Verzichten sollten Autofahrer auf Cockpitspray. "Das enthält Silikon und erzeugt daher bei direkter Sonneneinstrahlung noch mehr Spiegelungen." Daneben gibt es im Fachhandel auch Folien, die nachträglich auf die Scheiben ab der B-Säule aufgebracht werden können und zwischen 150 und 300 Euro pro Satz kosten.
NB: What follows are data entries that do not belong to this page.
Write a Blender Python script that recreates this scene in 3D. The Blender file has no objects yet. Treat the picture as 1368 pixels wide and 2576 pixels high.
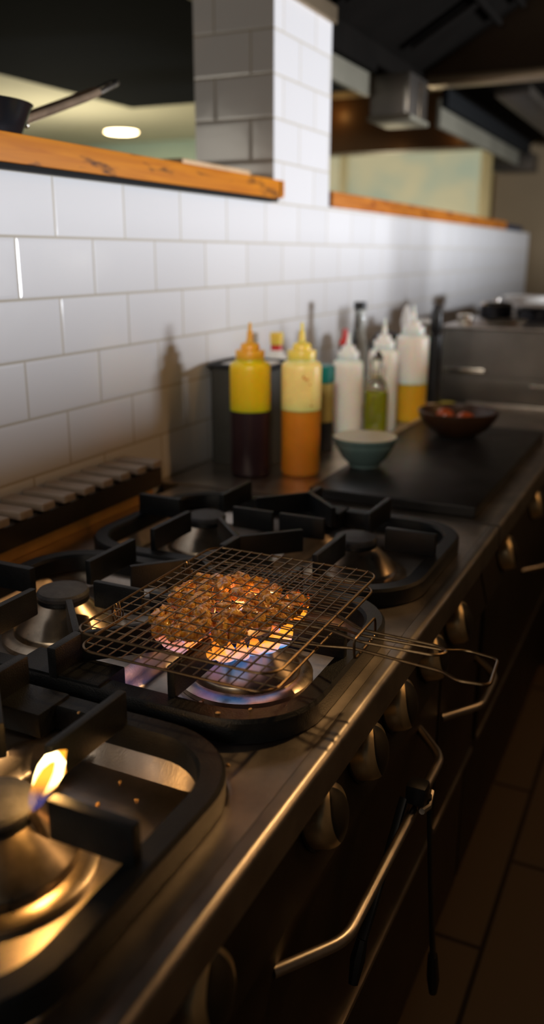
import bpy, bmesh, math, random
from mathutils import Vector, Matrix, noise
random.seed(7)
S = bpy.context.scene
COL = S.collection
PI = math.pi

# ------------------------------------------------------------------ materials
def mat(name):
    m = bpy.data.materials.new(name); m.use_nodes = True
    nt = m.node_tree; nt.nodes.clear()
    out = nt.nodes.new('ShaderNodeOutputMaterial')
    return m, nt, out

def N(nt, typ, **kw):
    n = nt.nodes.new(typ)
    for k, v in kw.items():
        if k in n.inputs: n.inputs[k].default_value = v
        else: setattr(n, k, v)
    return n

def ramp(nt, stops, interp='LINEAR'):
    r = nt.nodes.new('ShaderNodeValToRGB'); r.color_ramp.interpolation = interp
    e = r.color_ramp.elements
    while len(e) < len(stops): e.new(0.5)
    for el, (p, c) in zip(e, stops):
        el.position = p; el.color = c if len(c) == 4 else (*c, 1)
    return r

def simple(name, col, rough=.5, metal=0., var=.15, scale=25., bump=0., bscale=200., spec=.5, sss=0., trans=0., ior=1.45, coat=0., stretch=(1, 1, 1), rvar=0.):
    m, nt, out = mat(name)
    b = N(nt, 'ShaderNodeBsdfPrincipled', Roughness=rough, Metallic=metal)
    b.inputs['Specular IOR Level'].default_value = spec
    b.inputs['IOR'].default_value = ior
    b.inputs['Transmission Weight'].default_value = trans
    b.inputs['Coat Weight'].default_value = coat
    b.inputs['Subsurface Weight'].default_value = sss
    b.inputs['Subsurface Scale'].default_value = .05 if sss > .5 else .02
    tc = N(nt, 'ShaderNodeTexCoord'); mp = N(nt, 'ShaderNodeMapping')
    mp.inputs['Scale'].default_value = stretch
    nt.links.new(tc.outputs['Object'], mp.inputs[0])
    nz = N(nt, 'ShaderNodeTexNoise', Scale=scale, Detail=5., Roughness=.6)
    nt.links.new(mp.outputs[0], nz.inputs['Vector'])
    r = ramp(nt, [(.25, tuple(c * (1 - var) for c in col)), (.75, tuple(min(1, c * (1 + var)) for c in col))])
    nt.links.new(nz.outputs['Fac'], r.inputs[0])
    nt.links.new(r.outputs[0], b.inputs['Base Color'])
    if rvar:
        mr = N(nt, 'ShaderNodeMapRange'); mr.inputs['To Min'].default_value = rough - rvar; mr.inputs['To Max'].default_value = rough + rvar
        nt.links.new(nz.outputs['Fac'], mr.inputs['Value']); nt.links.new(mr.outputs[0], b.inputs['Roughness'])
    if bump:
        n2 = N(nt, 'ShaderNodeTexNoise', Scale=bscale, Detail=3.)
        nt.links.new(mp.outputs[0], n2.inputs['Vector'])
        bp = N(nt, 'ShaderNodeBump', Strength=bump, Distance=.001)
        nt.links.new(n2.outputs['Fac'], bp.inputs['Height']); nt.links.new(bp.outputs[0], b.inputs['Normal'])
    nt.links.new(b.outputs[0], out.inputs[0])
    return m

def tile_material(name, col, grout, w, h, mortar=.0045, rough=.16):
    m, nt, out = mat(name)
    b = N(nt, 'ShaderNodeBsdfPrincipled', Roughness=rough)
    uv = N(nt, 'ShaderNodeUVMap')
    def brick(mort, smooth):
        t = nt.nodes.new('ShaderNodeTexBrick')
        t.inputs['Scale'].default_value = 1; t.inputs['Mortar Size'].default_value = mort
        t.inputs['Mortar Smooth'].default_value = smooth
        t.inputs['Brick Width'].default_value = w; t.inputs['Row Height'].default_value = h
        t.inputs['Color1'].default_value = (*col, 1); t.inputs['Color2'].default_value = (*[c * .95 for c in col], 1)
        t.inputs['Mortar'].default_value = (*grout, 1)
        nt.links.new(uv.outputs[0], t.inputs['Vector']); return t
    t = brick(mortar * .55, .15); t2 = brick(.008, 1.)
    nt.links.new(t.outputs['Color'], b.inputs['Base Color'])
    nz = N(nt, 'ShaderNodeTexNoise', Scale=9., Detail=2.)
    nt.links.new(uv.outputs[0], nz.inputs['Vector'])
    bp0 = N(nt, 'ShaderNodeBump', Strength=.25, Distance=.004)
    nt.links.new(nz.outputs['Fac'], bp0.inputs['Height'])
    bp = N(nt, 'ShaderNodeBump', Strength=.2, Distance=.003); bp.invert = True
    nt.links.new(t2.outputs['Fac'], bp.inputs['Height']); nt.links.new(bp0.outputs[0], bp.inputs['Normal'])
    nt.links.new(bp.outputs[0], b.inputs['Normal'])
    mr = N(nt, 'ShaderNodeMapRange'); mr.inputs['To Min'].default_value = rough; mr.inputs['To Max'].default_value = .85
    nt.links.new(t.outputs['Fac'], mr.inputs['Value']); nt.links.new(mr.outputs[0], b.inputs['Roughness'])
    nt.links.new(b.outputs[0], out.inputs[0])
    return m

def wood_material(name, c1, c2, stain):
    m, nt, out = mat(name)
    b = N(nt, 'ShaderNodeBsdfPrincipled', Roughness=.55); b.inputs['Specular IOR Level'].default_value = .25
    tc = N(nt, 'ShaderNodeTexCoord'); mp = N(nt, 'ShaderNodeMapping'); mp.inputs['Scale'].default_value = (12, 1.6, 30)
    nt.links.new(tc.outputs['Object'], mp.inputs[0])
    nz = N(nt, 'ShaderNodeTexNoise', Scale=3., Detail=6., Distortion=.6)
    nt.links.new(mp.outputs[0], nz.inputs['Vector'])
    r = ramp(nt, [(.3, c2), (.7, c1)]); nt.links.new(nz.outputs['Fac'], r.inputs[0])
    mp2 = N(nt, 'ShaderNodeMapping'); mp2.inputs['Scale'].default_value = (6, 6, 28)
    nt.links.new(tc.outputs['Object'], mp2.inputs[0])
    n2 = N(nt, 'ShaderNodeTexNoise', Scale=1.7, Detail=4.); nt.links.new(mp2.outputs[0], n2.inputs['Vector'])
    r2 = ramp(nt, [(.57, (0, 0, 0)), (.70, (1, 1, 1))]); nt.links.new(n2.outputs['Fac'], r2.inputs[0])
    mx = N(nt, 'ShaderNodeMix', data_type='RGBA'); mx.inputs[7].default_value = (*stain, 1)
    nt.links.new(r2.outputs[0], mx.inputs[0]); nt.links.new(r.outputs[0], mx.inputs[6])
    nt.links.new(mx.outputs[2], b.inputs['Base Color'])
    nt.links.new(b.outputs[0], out.inputs[0])
    return m

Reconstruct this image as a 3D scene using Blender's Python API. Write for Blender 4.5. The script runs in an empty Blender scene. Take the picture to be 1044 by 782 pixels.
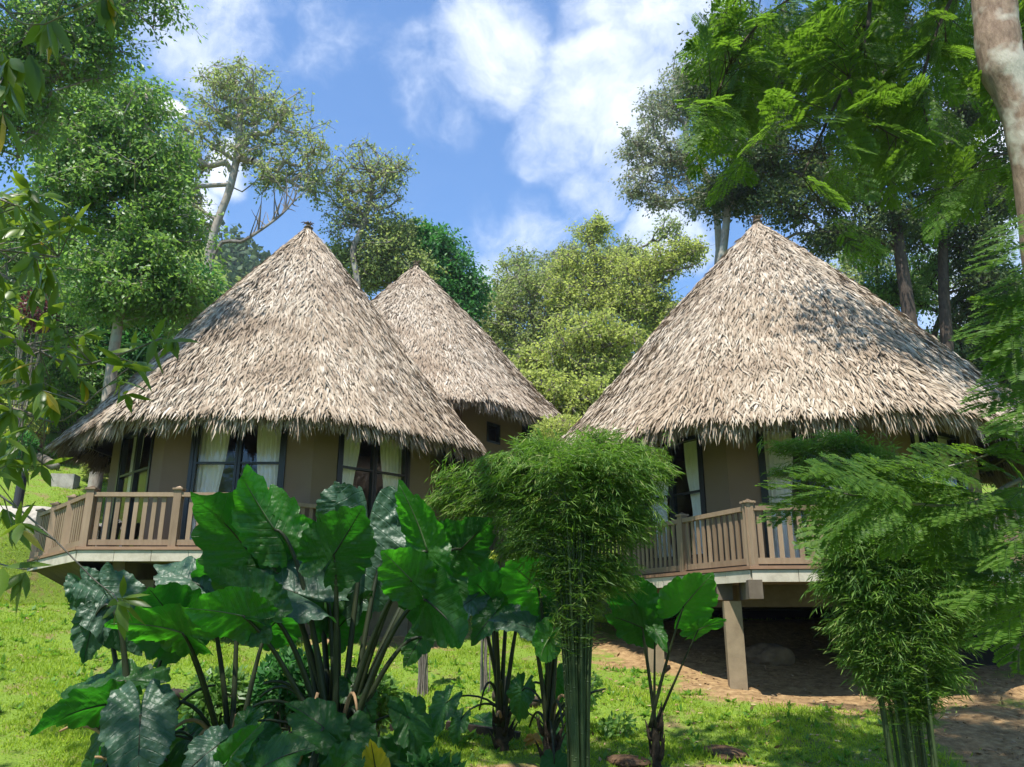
import bpy, math, random
import numpy as np
from mathutils import Vector
R = math.radians
rng = np.random.default_rng(7)
random.seed(7)
scene = bpy.context.scene
COL = scene.collection
PI = math.pi

# ------------------------------------------------------------------ camera numbers
F, PITCH, CX, CY, EYE = 804.0, R(16.6), 522.0, 391.0, 1.6
cp, sp = math.cos(PITCH), math.sin(PITCH)
def at(px, py, Y):
    """the world point that stands Y metres ahead where the photograph shows pixel px, py"""
    u, v = px - CX, py - CY
    dy, dz = F*cp + v*sp, F*sp - v*cp
    return np.array([u*Y/dy, Y, EYE + dz*Y/dy])
def m_per_px(py, Y):
    return Y/(F*cp + (py-CY)*sp)
def sstep(a, b, x):
    t = np.clip((x-a)/(b-a), 0, 1)
    return t*t*(3-2*t)

def ground_z(x, y):
    x = np.asarray(x, float); y = np.asarray(y, float)
    z = 0.05 + 0.155*np.clip(y-9.5, -6, 7) + 0.36*np.clip(y-16.5, 0, 60) + 0.12*np.clip(y-76, 0, 400)
    lx = np.clip(-x-1.5, 0, 40)
    z = z + (0.165*lx*sstep(3, 12, y) + .035*lx*sstep(16, 22, y))*(1-sstep(35, 70, y))
    for cx_, cy_, lim, r_ in ((-5.15, 18.0, 1.75, 5.0), (5.8, 17.0, 1.55, 5.0), (-3.26, 24.6, 4.35, 4.4)):
        m = 1 - sstep(r_-.3, r_+2.0, np.hypot(x-cx_, y-cy_)); z = z*(1-m) + np.minimum(z, lim)*m
    hill = 40*np.exp(-(((x+62)/34)**2 + ((y-135)/40)**2)) + 14*np.exp(-(((x-90)/50)**2 + ((y-120)/50)**2))
    z = z + hill
    z = z + 0.05*np.sin(x*1.3+0.6*y)*np.cos(y*0.9-0.4*x) + 0.03*np.sin(x*3.1+1)*np.cos(y*2.7)
    return z

# ------------------------------------------------------------------ mesh helpers
def link(o, parent=None):
    COL.objects.link(o)
    if parent is not None: o.parent = parent
    return o
def empty(name, loc=(0,0,0)):
    o = bpy.data.objects.new(name, None); o.location = loc; o.empty_display_size = .2
    return link(o)
def tag(o, label=None, cat=None, group=None, kind=None):
    if label: o['label'] = label
    if cat: o['category'] = cat
    if group: o['group'] = group
    if kind: o['kind'] = kind
    return o

class MB:
    """collects geometry and links it as one mesh object"""
    def __init__(s): s.V=[]; s.F={3:[],4:[]}; s.n=0; s.rnd=[]; s.uv=[]
    def add(s, V, F, rnd=None, uv=None):
        V = np.asarray(V, np.float32).reshape(-1,3); F = np.asarray(F, np.int64)
        s.F[F.shape[1]].append(F + s.n); s.V.append(V); 
        r = np.full(len(V), rng.random() if rnd is None else 0, np.float32) if np.ndim(rnd)==0 and rnd is None else np.broadcast_to(np.asarray(rnd, np.float32), (len(V),))
        s.rnd.append(r)
        s.uv.append(np.zeros((len(V),2),np.float32) if uv is None else np.asarray(uv,np.float32))
        s.n += len(V)
    def addmix(s, V, F4, F3, rnd=None):
        n0 = s.n
        s.add(V, F4, rnd)
        s.F[3].append(np.asarray(F3, np.int64)+n0)
    def box(s, c, sz, rz=0.0, rnd=None):
        hx,hy,hz = sz[0]/2, sz[1]/2, sz[2]/2
        p = np.array([[-hx,-hy,-hz],[hx,-hy,-hz],[hx,hy,-hz],[-hx,hy,-hz],[-hx,-hy,hz],[hx,-hy,hz],[hx,hy,hz],[-hx,hy,hz]])
        ca, sa = math.cos(rz), math.sin(rz)
        q = p.copy(); q[:,0] = p[:,0]*ca-p[:,1]*sa; q[:,1] = p[:,0]*sa+p[:,1]*ca
        s.add(q+np.array(c), [[0,3,2,1],[4,5,6,7],[0,1,5,4],[1,2,6,5],[2,3,7,6],[3,0,4,7]], rnd)
    def prism(s, poly, z0, z1, rnd=None):
        n = len(poly); P = [(x,y,z0) for x,y in poly]+[(x,y,z1) for x,y in poly]
        s.add(P, [[i,(i+1)%n,(i+1)%n+n,i+n] for i in range(n)], rnd)
        b = s.n-2*n
        for i in range(1,n-1):
            s.F[3].append(np.array([[b, b+i+1, b+i],[b+n, b+n+i, b+n+i+1]]))
    def seg(s, a, b, w, h, rnd=None, up=(0,0,1)):
        """a beam from a to b, w wide, h high"""
        a=np.array(a,float); b=np.array(b,float); d=b-a; L=np.linalg.norm(d); d/=L
        u=np.array(up,float); sd=np.cross(d,u); sd/=np.linalg.norm(sd)+1e-9; u=np.cross(sd,d)
        P=[]
        for e in (a,b):
            for i,j in ((-1,-1),(1,-1),(1,1),(-1,1)): P.append(e+sd*i*w/2+u*j*h/2)
        s.add(P, [[0,3,2,1],[4,5,6,7],[0,1,5,4],[1,2,6,5],[2,3,7,6],[3,0,4,7]], rnd)
    def tube(s, pts, rad, sides=8, rnd=None, uv=False):
        pts=np.asarray(pts,float); n=len(pts); rad=np.broadcast_to(np.asarray(rad,float),(n,))
        T=np.gradient(pts,axis=0); T/=np.linalg.norm(T,axis=1)[:,None]+1e-9
        ref=np.array([0,0,1.0]) if abs(T[0,2])<.8 else np.array([1.0,0,0])
        P=[]; a=np.linspace(0,2*PI,sides,endpoint=False)
        for i in range(n):
            x=np.cross(T[i],ref); x/=np.linalg.norm(x)+1e-9; y=np.cross(T[i],x); ref=np.cross(x,T[i]) 
            P.append(pts[i]+rad[i]*(np.cos(a)[:,None]*x+np.sin(a)[:,None]*y))
        Fq=[[i*sides+j, i*sides+(j+1)%sides, (i+1)*sides+(j+1)%sides, (i+1)*sides+j] for i in range(n-1) for j in range(sides)]
        s.add(np.concatenate(P), Fq, rnd)
        b=s.n-n*sides
        for j in range(1,sides-1):
            s.F[3].append(np.array([[b,b+j+1,b+j],[s.n-sides,s.n-sides+j,s.n-sides+j+1]]))
    def sticks(s, A, B, ra, rb, sides=5):
        """many straight tapered twigs at once"""
        A=np.asarray(A,float); B=np.asarray(B,float); D=B-A; L=np.linalg.norm(D,axis=1)+1e-9; D/=L[:,None]
        ref=np.where(np.abs(D[:,2:3])<.9, np.array([[0,0,1.0]]), np.array([[1.0,0,0]]))
        X=np.cross(D,ref); X/=np.linalg.norm(X,axis=1)[:,None]+1e-9; Y=np.cross(D,X)
        a=np.linspace(0,2*PI,sides,endpoint=False); c=np.cos(a)[None,:,None]; q=np.sin(a)[None,:,None]
        ring=X[:,None]*c+Y[:,None]*q
        ra=np.broadcast_to(ra,(len(A),)); rb=np.broadcast_to(rb,(len(A),))
        P=np.concatenate([A[:,None]+ring*ra[:,None,None], (B+D*rb[:,None]*.5)[:,None]+ring*rb[:,None,None]],axis=1)
        base=(np.arange(len(A))*2*sides)[:,None]
        f=np.array([[j,(j+1)%sides,(j+1)%sides+sides,j+sides] for j in range(sides)])
        Fq=(base[:,:,None]+f[None]).reshape(-1,4)
        s.add(P.reshape(-1,3),Fq,np.repeat(rng.random(len(A)),2*sides))
    def leaves(s, P, D, N, L, W, fold=.12, six=False):
        """kite or six-point leaves: P base, D direction, N normal, L length, W width (arrays)"""
        P=np.asarray(P,float); n=len(P)
        D=D/(np.linalg.norm(D,axis=1)[:,None]+1e-9)
        S=np.cross(D,N); S/=np.linalg.norm(S,axis=1)[:,None]+1e-9; N=np.cross(S,D)
        L=np.broadcast_to(L,(n,))[:,None]; W=np.broadcast_to(W,(n,))[:,None]
        r=rng.random(n)
        if not six:
            V=np.stack([P, P+D*L*.45+S*W*.5-N*W*fold, P+D*L-N*L*.08, P+D*L*.45-S*W*.5-N*W*fold],axis=1)
            F=np.arange(n)[:,None]*4+np.array([[0,1,2,3]])
            s.add(V.reshape(-1,3),F,np.repeat(r,4))
        else:
            V=np.stack([P, P+D*L*.28+S*W*.42-N*W*.05, P+D*L*.6+S*W*.42-N*(W*.05+L*.05), P+D*L-N*L*.16,
                        P+D*L*.6-S*W*.42-N*(W*.05+L*.05), P+D*L*.28-S*W*.42-N*W*.05, P+D*L*.3+N*W*.1, P+D*L*.62+N*(W*.1-L*.05)],axis=1)
            b=np.arange(n)[:,None]*8
            Fq=np.concatenate([b+np.array([[6,1,2,7]]), b+np.array([[5,6,7,4]])])
            F3=np.concatenate([b+np.array([[0,1,6]]),b+np.array([[0,6,5]]),b+np.array([[7,2,3]]),b+np.array([[7,3,4]])])
            s.addmix(V.reshape(-1,3),Fq,F3,np.repeat(r,8))
    def build(s, name, mat, parent=None, smooth=False, uv=False):
        V=np.concatenate(s.V); me=bpy.data.meshes.new(name)
        F3=np.concatenate(s.F[3]) if s.F[3] else np.zeros((0,3),int)
        F4=np.concatenate(s.F[4]) if s.F[4] else np.zeros((0,4),int)
        me.vertices.add(len(V)); me.vertices.foreach_set('co',V.ravel())
        nl=F3.size+F4.size; me.loops.add(nl)
        li=np.concatenate([F3.ravel(),F4.ravel()]).astype(np.int32); me.loops.foreach_set('vertex_index',li)
        npoly=len(F3)+len(F4); me.polygons.add(npoly)
        st=np.concatenate([np.arange(len(F3))*3, F3.size+np.arange(len(F4))*4]).astype(np.int32)
        me.polygons.foreach_set('loop_start',st)
        me.polygons.foreach_set('use_smooth',np.full(npoly,bool(smooth)))
        at_=me.attributes.new('rnd','FLOAT','POINT'); at_.data.foreach_set('value',np.concatenate(s.rnd).astype(np.float32))
        if uv:
            u=me.uv_layers.new(name='UVMap'); U=np.concatenate(s.uv)[li]; u.data.foreach_set('uv',U.astype(np.float32).ravel())
        me.update(calc_edges=True)
        me.materials.append(mat)
        o=bpy.data.objects.new(name,me)
        return link(o,parent)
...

Klein weist aber darauf hin, dass diese Folien über ein Prüfzeichen verfügen müssen, damit sie bei der Hauptuntersuchung akzeptiert werden. "Gar nicht erlaubt ist es, eine Scheibe zu tauchen oder zu lackieren." Wer das Bekleben der Scheiben von Fachbetrieben durchführen lässt, erhält auch eine Gewährleistung und kann sicher sein, dass die Folie hält.
Besser setzen Autokäufer gleich beim Neuwagen auf eine Wärmeschutzverglasung, rät Klein. Die böten mittlerweile viele Autohersteller an. Vor allem die französischen Hersteller seien hier fortschrittlich und würden ihre Neufahrzeuge vielfach bereits serienmäßig mit Wärmeschutzverglasung ausstatten.
Muss die Frontscheibe aufgrund eines Glasschadens ausgetauscht werden, lohne es sich aber auch, nachträglich auf eine Wärmeschutzverglasung umzusteigen. "Vielfach ist das nicht sehr viel teurer. Bei Fahrzeugen wie dem Audi A4 oder einem 5er BMW etwa kostet eine Frontscheibe rund ein Drittel mehr", sagt Klein. Allerdings übernehme die Teilkasko die Mehrkosten für die bessere Verglasung nicht, da immer nur die ab Werk verbaute Scheibe ersetzt werde.